WRITTEN EXERCISE: Copy out the whole listing exactly as written, leaving the pictures behind.

SUPPLIED INFORMATION:
begin
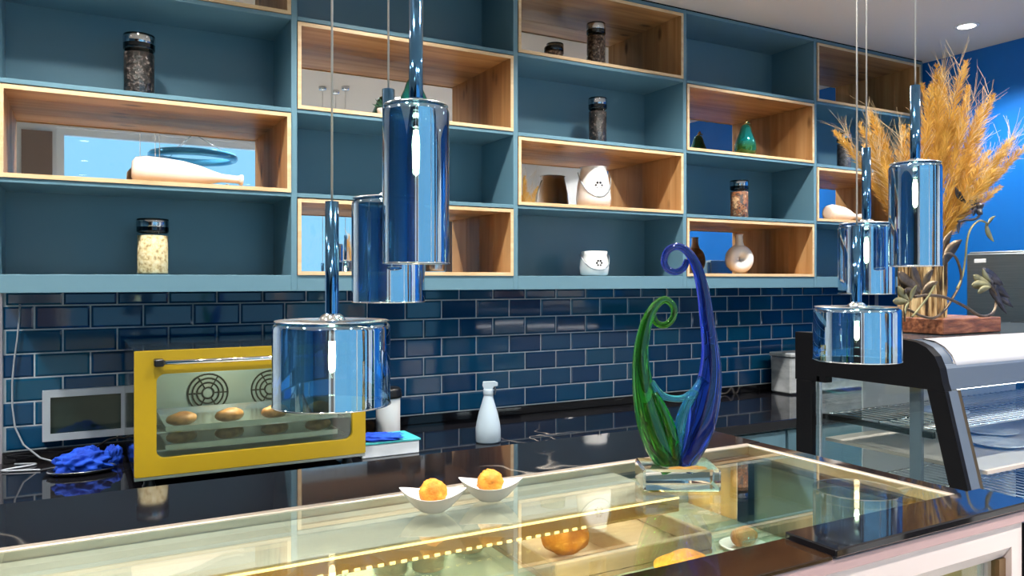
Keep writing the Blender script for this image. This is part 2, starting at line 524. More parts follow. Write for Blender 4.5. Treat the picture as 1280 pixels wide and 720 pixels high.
def jar(x, y, z, h, r, m, label, fill=0.97, lid=LIDM, name='storage_jar'):
    t = thing(name, label, 'jar', (x, y, z), 'glass storage jars on the shelves')
    hb = h * 0.79
    MB().lathe([(0, 0), (r * 0.96, 0), (r, 0.006), (r, hb - 0.012), (r * 0.93, hb - 0.004), (r * 0.93, hb)], 32).build('glass_body', JARGLASS, t, local=True)
    MB().lathe([(0, 0.004), (r * 0.93, 0.004), (r * 0.945, 0.009), (r * 0.945, (hb - 0.012) * fill), (r * 0.6, (hb - 0.010) * fill), (0, (hb - 0.012) * fill)], 28).build('contents', m, t, local=True)
    l = MB().lathe([(r * 0.90, hb - 0.006), (r * 0.99, hb - 0.004), (r * 1.0, hb), (r * 1.0, h - 0.004), (r * 0.97, h), (0, h)], 32).build('lid', lid, t, local=True)
    MB().lathe([(r * 1.004, hb + (h - hb) * 0.30), (r * 1.015, hb + (h - hb) * 0.34), (r * 1.015, hb + (h - hb) * 0.80), (r * 1.004, hb + (h - hb) * 0.84)], 32).build('lid_band', LIDB, l, local=True)
    return t


def shelfx(u, y=2.70):
    return at(u, 350, y).x


jar(shelfx(174), 2.70, ST[2], 0.197, 0.046, BEANS, 'dark bean jar in the upper left teal niche above the lying vase')
jar(shelfx(191), 2.70, ST[0], 0.176, 0.047, SEEDS, 'jar of pale grain in the lowest left teal niche')
jar(shelfx(745), 2.70, SW[3], 0.193, 0.040, BROWNB, 'brown bean jar in the oak niche under the ceiling')
jar(shelfx(747), 2.70, ST[2], 0.199, 0.039, BEANS, 'black bean jar in the teal niche above the white lantern')
jar(shelfx(924), 2.70, ST[1], 0.181, 0.043, NUTS, 'jar of reddish mixed nuts in teal niche above the ring vase')
jar(shelfx(1055), 2.70, ST[2], 0.193, 0.036, noisy('ground_coffee', [(0.4, (0.03, 0.03, 0.035)), (0.6, (0.10, 0.09, 0.10))], 70, 0.6), 'smooth dark jar in teal niche behind the dried grass')
jar(shelfx(549), 2.74, SW[0], 0.198, 0.040, mat('silver_wrap', (0.5, 0.5, 0.52), 0.2, 0.9), 'silvery jar half hidden behind the tall pendant glass')

t = thing('small_tin', 'small low dark tin beside the brown bean jar under ceiling', 'tin', (shelfx(692, 2.70), 2.70, SW[3]))
MB().lathe([(0, 0), (0.036, 0), (0.037, 0.004), (0.037, 0.044), (0.034, 0.046)], 28).build('tin_body', BROWNB, t, local=True)
MB().lathe([(0.0355, 0.042), (0.039, 0.044), (0.039, 0.060), (0.036, 0.064), (0, 0.065)], 28).build('lid', LIDM, t, local=True)

# glass pears
PEARG = mat('emerald_glass', (0.0, 0.22, 0.20), 0.05, 0.65, 0.8, coat=1.0)
N, L, b = nodes(PEARG)
tc = N.new('ShaderNodeTexCoord'); sx = N.new('ShaderNodeSeparateXYZ')
r = ramp(N, [(0.0, (0.01, 0.10, 0.015)), (0.3, (0.03, 0.20, 0.04)), (0.5, (0.0, 0.30, 0.30)), (1.0, (0.0, 0.16, 0.13))])
L.new(tc.outputs['Generated'], sx.inputs[0]); L.new(sx.outputs['Z'], r.inputs['Fac']); L.new(r.outputs['Color'], b.inputs['Base Color'])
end
CORRECT ANSWER:
Keep writing the Blender script for this image. This is part 2, starting at line 524. More parts follow. Write for Blender 4.5. Treat the picture as 1280 pixels wide and 720 pixels high.
def jar(x, y, z, h, r, m, label, fill=0.97, lid=LIDM, name='storage_jar'):
    t = thing(name, label, 'jar', (x, y, z), 'glass storage jars on the shelves')
    hb = h * 0.79
    MB().lathe([(0, 0), (r * 0.96, 0), (r, 0.006), (r, hb - 0.012), (r * 0.93, hb - 0.004), (r * 0.93, hb)], 32).build('glass_body', JARGLASS, t, local=True)
    MB().lathe([(0, 0.004), (r * 0.93, 0.004), (r * 0.945, 0.009), (r * 0.945, (hb - 0.012) * fill), (r * 0.6, (hb - 0.010) * fill), (0, (hb - 0.012) * fill)], 28).build('contents', m, t, local=True)
    l = MB().lathe([(r * 0.90, hb - 0.006), (r * 0.99, hb - 0.004), (r * 1.0, hb), (r * 1.0, h - 0.004), (r * 0.97, h), (0, h)], 32).build('lid', lid, t, local=True)
    MB().lathe([(r * 1.004, hb + (h - hb) * 0.30), (r * 1.015, hb + (h - hb) * 0.34), (r * 1.015, hb + (h - hb) * 0.80), (r * 1.004, hb + (h - hb) * 0.84)], 32).build('lid_band', LIDB, l, local=True)
    return t


def shelfx(u, y=2.70):
    return at(u, 350, y).x


jar(shelfx(174), 2.70, ST[2], 0.197, 0.046, BEANS, 'dark bean jar in the upper left teal niche above the lying vase')
jar(shelfx(191), 2.70, ST[0], 0.176, 0.047, SEEDS, 'jar of pale grain in the lowest left teal niche')
jar(shelfx(745), 2.70, SW[3], 0.193, 0.040, BROWNB, 'brown bean jar in the oak niche under the ceiling')
jar(shelfx(747), 2.70, ST[2], 0.199, 0.039, BEANS, 'black bean jar in the teal niche above the white lantern')
jar(shelfx(924), 2.70, ST[1], 0.181, 0.043, NUTS, 'jar of reddish mixed nuts in teal niche above the ring vase')
jar(shelfx(1055), 2.70, ST[2], 0.193, 0.036, noisy('ground_coffee', [(0.4, (0.03, 0.03, 0.035)), (0.6, (0.10, 0.09, 0.10))], 70, 0.6), 'smooth dark jar in teal niche behind the dried grass')
jar(shelfx(549), 2.74, SW[0], 0.198, 0.040, mat('silver_wrap', (0.5, 0.5, 0.52), 0.2, 0.9), 'silvery jar half hidden behind the tall pendant glass')

t = thing('small_tin', 'small low dark tin beside the brown bean jar under ceiling', 'tin', (shelfx(692, 2.70), 2.70, SW[3]))
MB().lathe([(0, 0), (0.036, 0), (0.037, 0.004), (0.037, 0.044), (0.034, 0.046)], 28).build('tin_body', BROWNB, t, local=True)
MB().lathe([(0.0355, 0.042), (0.039, 0.044), (0.039, 0.060), (0.036, 0.064), (0, 0.065)], 28).build('lid', LIDM, t, local=True)

# glass pears
PEARG = mat('emerald_glass', (0.0, 0.22, 0.20), 0.05, 0.65, 0.8, coat=1.0)
N, L, b = nodes(PEARG)
tc = N.new('ShaderNodeTexCoord'); sx = N.new('ShaderNodeSeparateXYZ')
r = ramp(N, [(0.0, (0.01, 0.10, 0.015)), (0.3, (0.03, 0.20, 0.04)), (0.5, (0.0, 0.30, 0.30)), (1.0, (0.0, 0.16, 0.13))])
L.new(tc.outputs['Generated'], sx.inputs[0]); L.new(sx.outputs['Z'], r.inputs['Fac']); L.new(r.outputs['Color'], b.inputs['Base Color'])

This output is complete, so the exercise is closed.